Apple Watch: how the quantification of life assists managerialism

By Martin Vogel

Apple Watch blackSimon Western has ruined my eager anticipation of the Apple Watch (launching late next month, pre-orders from 10th April). In a profound and reflective piece, he discusses how the Watch (as opposed to the humble watch) represents the latest and most decisive step towards the creation of a neurotic age.

Key to this argument is the insight that technology is not simply an appendage to human life but changes what it is to be human. As Simon Western says, we are so affectively attached to the brands and products of the technology companies that they become a part of our emotional, physical and cognitive being. Apple is foremost in facilitating this attachment – with its celebrated competence in combining the disciplines of arts, humanities, science and technology in the service of the development of products to die for. But it is far from alone, as exemplified by the signal obssessions of our day: monitoring of Facebook, Twitter, Instagram or email; the pre-eminence of collecting selfies above experiencing life; or the quantifying of one’s lifestyle.

It’s the last of these that Simon Western highlights in relation to the Apple Watch. As it shifts technology from something to which we reach to something which becomes a part of us, it is able not simply to monitor our heart rate and physical activity but prod us (literally) when we need to shake up our sedentary lifestyles. This transition, in Western’s assessment, is central to the creation of an age of neurosis:

“Apple and other hi-tech companies no-longer just interpret our needs and provide product solutions; they create an ever-increasing neediness, a dependency and a regressed state of being, with a heightened obsessive anxiety. When we can no-longer decide for ourselves that our back aches and we need to stand up, we are in serious trouble. Whist Apple claim this watch will be a great benefit to health, putting us more in control of our own health and well-being which is clearly a good thing, this watch at the same time helps produce the neurotic age, and will surely increase mental health and social problems. For those with obsessional, neurotic or paranoid traits, this technology is a nightmare, as it amplifies their anxiety-ridden behaviour. For others and young people in particular, it actually produces the neurotic age, shifting normality towards being obsessional, regressed, slightly paranoid about health matters, losing contact with others, being liked and constantly monitoring ourselves and our relationships.”

Western links this development in our culture directly to the corporate cultures of the technology companies – citing a recent interview by Apple’s CEO, Tim Cook:

“We’re always paranoid. We live paranoid. And we always want the very best product. And so if we’re not beating someone else we’re trying to beat the thing that we have currently shipping… Everybody here lives on edge.”

The technology then to which we are affectively attached is designed and modelled by people whose modus operandi is obsession and besting oneself. They create products for the rest of us in their own image so that, as Western puts it, “living on the edge (of neurosis and falling apart) becomes the new normal.”

The implications of this fusion of work and non-work culture is particularly interesting to me. The potential for the Apple Watch to engage my motivation to keep fit and healthy in new ways is more or less the only reason I’m looking forward to purchasing one. And this characteristic of the Watch could even be construed as subversive of managerialism insofar as it encourages desk-bound employees to seize control of their lives and take breaks according to their own biorhythms rather than the dictates of their employers.

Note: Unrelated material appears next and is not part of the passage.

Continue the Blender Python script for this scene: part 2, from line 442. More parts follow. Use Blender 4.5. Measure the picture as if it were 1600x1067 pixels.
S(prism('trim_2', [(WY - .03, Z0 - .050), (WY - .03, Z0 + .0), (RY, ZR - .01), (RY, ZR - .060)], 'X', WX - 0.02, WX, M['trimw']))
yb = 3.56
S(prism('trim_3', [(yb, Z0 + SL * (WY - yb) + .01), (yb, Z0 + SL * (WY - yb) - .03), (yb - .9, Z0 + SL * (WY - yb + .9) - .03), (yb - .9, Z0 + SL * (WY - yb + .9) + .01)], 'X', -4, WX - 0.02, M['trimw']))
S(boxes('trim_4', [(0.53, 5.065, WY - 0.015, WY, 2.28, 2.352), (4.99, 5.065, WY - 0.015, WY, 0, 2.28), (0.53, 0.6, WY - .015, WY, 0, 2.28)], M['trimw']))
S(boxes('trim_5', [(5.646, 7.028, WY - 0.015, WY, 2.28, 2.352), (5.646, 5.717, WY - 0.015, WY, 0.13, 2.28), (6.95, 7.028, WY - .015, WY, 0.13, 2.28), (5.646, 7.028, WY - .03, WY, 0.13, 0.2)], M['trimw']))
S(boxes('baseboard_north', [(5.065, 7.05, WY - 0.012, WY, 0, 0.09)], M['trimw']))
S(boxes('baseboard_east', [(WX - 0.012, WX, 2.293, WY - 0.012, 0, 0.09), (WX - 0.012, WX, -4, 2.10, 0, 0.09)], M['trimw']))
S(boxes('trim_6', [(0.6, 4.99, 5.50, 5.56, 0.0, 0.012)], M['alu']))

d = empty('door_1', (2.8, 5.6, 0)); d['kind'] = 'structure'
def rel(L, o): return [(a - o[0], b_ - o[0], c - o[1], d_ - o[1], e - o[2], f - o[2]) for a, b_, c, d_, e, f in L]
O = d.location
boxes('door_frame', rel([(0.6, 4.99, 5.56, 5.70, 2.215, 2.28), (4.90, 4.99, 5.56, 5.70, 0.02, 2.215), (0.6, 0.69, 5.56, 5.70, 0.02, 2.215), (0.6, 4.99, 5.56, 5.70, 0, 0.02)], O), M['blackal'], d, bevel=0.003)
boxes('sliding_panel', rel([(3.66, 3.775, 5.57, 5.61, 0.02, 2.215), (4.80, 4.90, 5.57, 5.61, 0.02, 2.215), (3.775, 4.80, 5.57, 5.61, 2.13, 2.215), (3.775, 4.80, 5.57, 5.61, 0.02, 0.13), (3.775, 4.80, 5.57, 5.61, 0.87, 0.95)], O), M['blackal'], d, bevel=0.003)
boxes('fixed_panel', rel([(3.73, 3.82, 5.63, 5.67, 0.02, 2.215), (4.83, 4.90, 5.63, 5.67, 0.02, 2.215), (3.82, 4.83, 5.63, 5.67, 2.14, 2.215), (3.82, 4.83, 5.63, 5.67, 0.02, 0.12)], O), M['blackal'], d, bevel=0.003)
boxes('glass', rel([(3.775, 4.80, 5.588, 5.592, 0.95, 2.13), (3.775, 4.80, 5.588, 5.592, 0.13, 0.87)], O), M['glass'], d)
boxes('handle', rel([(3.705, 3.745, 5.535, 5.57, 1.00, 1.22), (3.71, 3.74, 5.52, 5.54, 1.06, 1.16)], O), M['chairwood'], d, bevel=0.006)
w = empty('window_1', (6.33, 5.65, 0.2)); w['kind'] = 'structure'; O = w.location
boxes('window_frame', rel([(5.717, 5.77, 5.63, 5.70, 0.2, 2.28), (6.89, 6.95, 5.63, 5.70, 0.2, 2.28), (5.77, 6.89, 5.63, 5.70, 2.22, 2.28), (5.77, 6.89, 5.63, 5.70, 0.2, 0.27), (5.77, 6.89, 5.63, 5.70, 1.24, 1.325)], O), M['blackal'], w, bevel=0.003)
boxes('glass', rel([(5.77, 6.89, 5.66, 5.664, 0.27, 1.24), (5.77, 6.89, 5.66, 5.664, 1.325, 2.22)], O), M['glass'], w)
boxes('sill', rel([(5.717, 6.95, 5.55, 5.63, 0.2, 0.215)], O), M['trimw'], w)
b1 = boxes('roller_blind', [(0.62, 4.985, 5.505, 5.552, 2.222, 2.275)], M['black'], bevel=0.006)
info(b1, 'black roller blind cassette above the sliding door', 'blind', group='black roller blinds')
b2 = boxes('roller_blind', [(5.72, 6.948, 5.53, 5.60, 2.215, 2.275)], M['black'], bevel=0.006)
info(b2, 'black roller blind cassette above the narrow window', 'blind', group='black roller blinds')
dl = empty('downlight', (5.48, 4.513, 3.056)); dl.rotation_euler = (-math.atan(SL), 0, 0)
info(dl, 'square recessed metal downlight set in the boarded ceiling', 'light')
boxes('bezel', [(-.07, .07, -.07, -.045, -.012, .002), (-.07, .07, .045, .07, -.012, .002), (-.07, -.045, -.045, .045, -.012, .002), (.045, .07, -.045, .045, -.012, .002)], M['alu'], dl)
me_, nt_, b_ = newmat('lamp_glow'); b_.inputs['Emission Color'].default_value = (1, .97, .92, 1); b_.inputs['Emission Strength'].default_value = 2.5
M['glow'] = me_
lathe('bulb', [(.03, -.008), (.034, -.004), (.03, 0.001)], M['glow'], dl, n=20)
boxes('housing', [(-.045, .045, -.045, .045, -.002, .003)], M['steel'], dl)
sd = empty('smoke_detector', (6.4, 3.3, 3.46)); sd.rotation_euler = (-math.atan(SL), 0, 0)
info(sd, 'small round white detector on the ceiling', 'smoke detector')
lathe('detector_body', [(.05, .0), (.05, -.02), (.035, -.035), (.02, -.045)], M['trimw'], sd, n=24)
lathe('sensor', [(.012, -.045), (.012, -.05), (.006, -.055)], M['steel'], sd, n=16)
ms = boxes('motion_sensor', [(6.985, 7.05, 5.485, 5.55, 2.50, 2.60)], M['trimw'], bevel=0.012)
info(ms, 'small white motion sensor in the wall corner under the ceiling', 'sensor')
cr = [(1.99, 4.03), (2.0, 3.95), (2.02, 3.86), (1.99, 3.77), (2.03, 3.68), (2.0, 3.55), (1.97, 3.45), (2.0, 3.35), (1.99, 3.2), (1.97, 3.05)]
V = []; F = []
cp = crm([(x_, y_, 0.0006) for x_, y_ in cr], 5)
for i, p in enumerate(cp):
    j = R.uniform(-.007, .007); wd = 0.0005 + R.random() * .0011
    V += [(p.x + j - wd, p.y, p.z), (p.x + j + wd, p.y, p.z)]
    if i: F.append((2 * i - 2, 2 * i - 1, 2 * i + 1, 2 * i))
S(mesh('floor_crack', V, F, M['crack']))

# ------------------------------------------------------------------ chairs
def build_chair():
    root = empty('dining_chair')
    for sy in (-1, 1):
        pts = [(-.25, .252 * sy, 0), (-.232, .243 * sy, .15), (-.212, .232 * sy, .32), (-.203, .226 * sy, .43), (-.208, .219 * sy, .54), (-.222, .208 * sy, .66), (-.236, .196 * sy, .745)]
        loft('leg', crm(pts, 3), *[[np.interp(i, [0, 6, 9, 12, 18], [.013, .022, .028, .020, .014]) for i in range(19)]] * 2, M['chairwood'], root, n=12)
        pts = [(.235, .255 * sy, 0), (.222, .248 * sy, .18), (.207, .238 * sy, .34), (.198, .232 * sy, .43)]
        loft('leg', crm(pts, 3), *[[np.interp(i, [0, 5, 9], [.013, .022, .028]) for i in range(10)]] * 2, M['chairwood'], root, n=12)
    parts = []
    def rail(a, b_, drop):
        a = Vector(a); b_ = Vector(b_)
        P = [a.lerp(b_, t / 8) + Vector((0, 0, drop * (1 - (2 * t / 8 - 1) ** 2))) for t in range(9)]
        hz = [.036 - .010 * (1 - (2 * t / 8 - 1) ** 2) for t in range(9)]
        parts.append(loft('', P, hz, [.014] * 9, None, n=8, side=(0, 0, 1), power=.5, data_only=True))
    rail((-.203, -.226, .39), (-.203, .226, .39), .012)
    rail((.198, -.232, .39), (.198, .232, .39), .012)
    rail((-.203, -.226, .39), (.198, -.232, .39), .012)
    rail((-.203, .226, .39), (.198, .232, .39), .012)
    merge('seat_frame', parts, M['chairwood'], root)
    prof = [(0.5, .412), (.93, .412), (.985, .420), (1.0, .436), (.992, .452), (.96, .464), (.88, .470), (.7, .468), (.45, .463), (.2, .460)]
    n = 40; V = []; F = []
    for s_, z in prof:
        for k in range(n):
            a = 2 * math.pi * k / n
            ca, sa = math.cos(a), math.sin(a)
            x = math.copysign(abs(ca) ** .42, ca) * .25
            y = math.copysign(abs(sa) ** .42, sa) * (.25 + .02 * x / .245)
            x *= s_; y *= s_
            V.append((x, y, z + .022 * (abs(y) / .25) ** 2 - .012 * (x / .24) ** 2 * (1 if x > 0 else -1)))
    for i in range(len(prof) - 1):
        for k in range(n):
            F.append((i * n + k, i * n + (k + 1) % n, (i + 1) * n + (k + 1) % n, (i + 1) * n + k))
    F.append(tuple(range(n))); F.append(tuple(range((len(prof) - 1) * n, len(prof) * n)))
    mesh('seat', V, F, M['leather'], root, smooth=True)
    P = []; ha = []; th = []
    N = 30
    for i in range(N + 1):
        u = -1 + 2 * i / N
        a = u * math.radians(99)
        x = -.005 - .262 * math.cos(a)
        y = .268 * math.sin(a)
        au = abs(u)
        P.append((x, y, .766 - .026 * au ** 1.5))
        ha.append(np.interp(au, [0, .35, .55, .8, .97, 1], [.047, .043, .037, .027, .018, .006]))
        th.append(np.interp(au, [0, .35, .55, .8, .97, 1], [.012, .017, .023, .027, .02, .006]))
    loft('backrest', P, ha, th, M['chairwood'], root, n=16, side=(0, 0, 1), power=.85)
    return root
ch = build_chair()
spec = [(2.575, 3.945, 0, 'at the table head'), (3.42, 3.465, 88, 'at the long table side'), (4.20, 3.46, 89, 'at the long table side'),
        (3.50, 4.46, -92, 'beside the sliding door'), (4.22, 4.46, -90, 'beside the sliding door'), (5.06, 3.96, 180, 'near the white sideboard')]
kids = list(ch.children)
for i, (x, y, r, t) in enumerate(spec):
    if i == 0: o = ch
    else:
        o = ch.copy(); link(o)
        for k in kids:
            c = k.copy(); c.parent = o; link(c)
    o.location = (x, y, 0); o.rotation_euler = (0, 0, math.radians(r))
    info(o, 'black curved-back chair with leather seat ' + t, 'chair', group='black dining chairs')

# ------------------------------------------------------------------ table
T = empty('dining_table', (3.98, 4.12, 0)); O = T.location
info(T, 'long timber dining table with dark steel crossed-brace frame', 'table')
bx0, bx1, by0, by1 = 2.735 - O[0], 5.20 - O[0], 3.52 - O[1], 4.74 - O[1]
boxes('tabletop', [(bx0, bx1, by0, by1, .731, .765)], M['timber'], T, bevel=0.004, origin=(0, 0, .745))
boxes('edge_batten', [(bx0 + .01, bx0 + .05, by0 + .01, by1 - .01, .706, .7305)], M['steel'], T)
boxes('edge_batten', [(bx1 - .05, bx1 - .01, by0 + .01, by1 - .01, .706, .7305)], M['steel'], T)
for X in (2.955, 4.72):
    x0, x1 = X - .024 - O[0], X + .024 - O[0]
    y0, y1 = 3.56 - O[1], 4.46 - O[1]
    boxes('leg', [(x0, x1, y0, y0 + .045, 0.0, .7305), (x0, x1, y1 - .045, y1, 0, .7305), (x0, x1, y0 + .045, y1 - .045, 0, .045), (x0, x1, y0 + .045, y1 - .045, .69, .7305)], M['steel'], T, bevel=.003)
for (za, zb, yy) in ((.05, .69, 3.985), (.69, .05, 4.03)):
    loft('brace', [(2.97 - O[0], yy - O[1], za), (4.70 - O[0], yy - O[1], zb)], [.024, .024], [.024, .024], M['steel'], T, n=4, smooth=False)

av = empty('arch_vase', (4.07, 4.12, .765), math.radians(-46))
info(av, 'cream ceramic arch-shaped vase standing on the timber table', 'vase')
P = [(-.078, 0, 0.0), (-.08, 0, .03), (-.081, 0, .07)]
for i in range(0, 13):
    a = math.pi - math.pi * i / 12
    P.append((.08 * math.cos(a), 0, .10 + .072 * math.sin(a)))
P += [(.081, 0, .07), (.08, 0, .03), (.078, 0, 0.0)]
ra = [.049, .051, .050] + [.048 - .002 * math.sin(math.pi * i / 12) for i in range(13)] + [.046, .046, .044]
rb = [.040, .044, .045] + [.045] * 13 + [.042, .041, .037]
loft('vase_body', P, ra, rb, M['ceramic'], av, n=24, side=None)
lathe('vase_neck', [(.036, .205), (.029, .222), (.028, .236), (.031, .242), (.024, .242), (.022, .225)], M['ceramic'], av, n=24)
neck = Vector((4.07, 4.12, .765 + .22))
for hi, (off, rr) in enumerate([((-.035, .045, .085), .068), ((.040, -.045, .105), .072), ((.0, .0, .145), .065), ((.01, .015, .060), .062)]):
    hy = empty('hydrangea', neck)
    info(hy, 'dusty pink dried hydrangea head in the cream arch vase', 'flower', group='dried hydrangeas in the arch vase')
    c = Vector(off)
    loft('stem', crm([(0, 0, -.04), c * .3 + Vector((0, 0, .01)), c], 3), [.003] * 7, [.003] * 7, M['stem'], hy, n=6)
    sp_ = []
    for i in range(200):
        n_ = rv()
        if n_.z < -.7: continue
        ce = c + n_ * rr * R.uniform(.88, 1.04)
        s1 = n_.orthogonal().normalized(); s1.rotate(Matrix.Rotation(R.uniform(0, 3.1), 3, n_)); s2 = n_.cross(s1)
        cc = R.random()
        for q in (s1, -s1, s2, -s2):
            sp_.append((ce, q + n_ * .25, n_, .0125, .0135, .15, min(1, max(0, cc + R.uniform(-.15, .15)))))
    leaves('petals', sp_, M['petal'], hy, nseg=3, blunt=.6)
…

But the quantifying of one’s life has potentially insidious effects on the ability to contest work cultures that have long since ceased to recognise the boundaries between work and personal concerns. As people become inured to monitoring the measurables of their own life and pushing its limits, it becomes increasingly difficult to imagine challenging the imposition of this mindset onto working life. The scope for a qualitative judgment about the good organisation and the limits of what employers can demand in return for a wage become inconceivable.

The thing about the quote from Tim Cook’s interview is that, while it may be ok for leaders to make choices on their own behalf that push their limits to the edge (although I would question this), it carries an implication that it’s also ok for leaders to co-opt their employees into this dynamic.

The diffusion of quantifying everything into the general culture casts an aura of cool over managerialism. It becomes the normative way we not only work but live our lives, which in turn reinforces the normative culture of the workplace. But there’s so much evidence now that there are better ways to run organisations.

So when Simon Western says of the technological obsessiveness of the workplace that “it really is not ethical or cool to run an organisation this way,” one can only add that nor is it effective.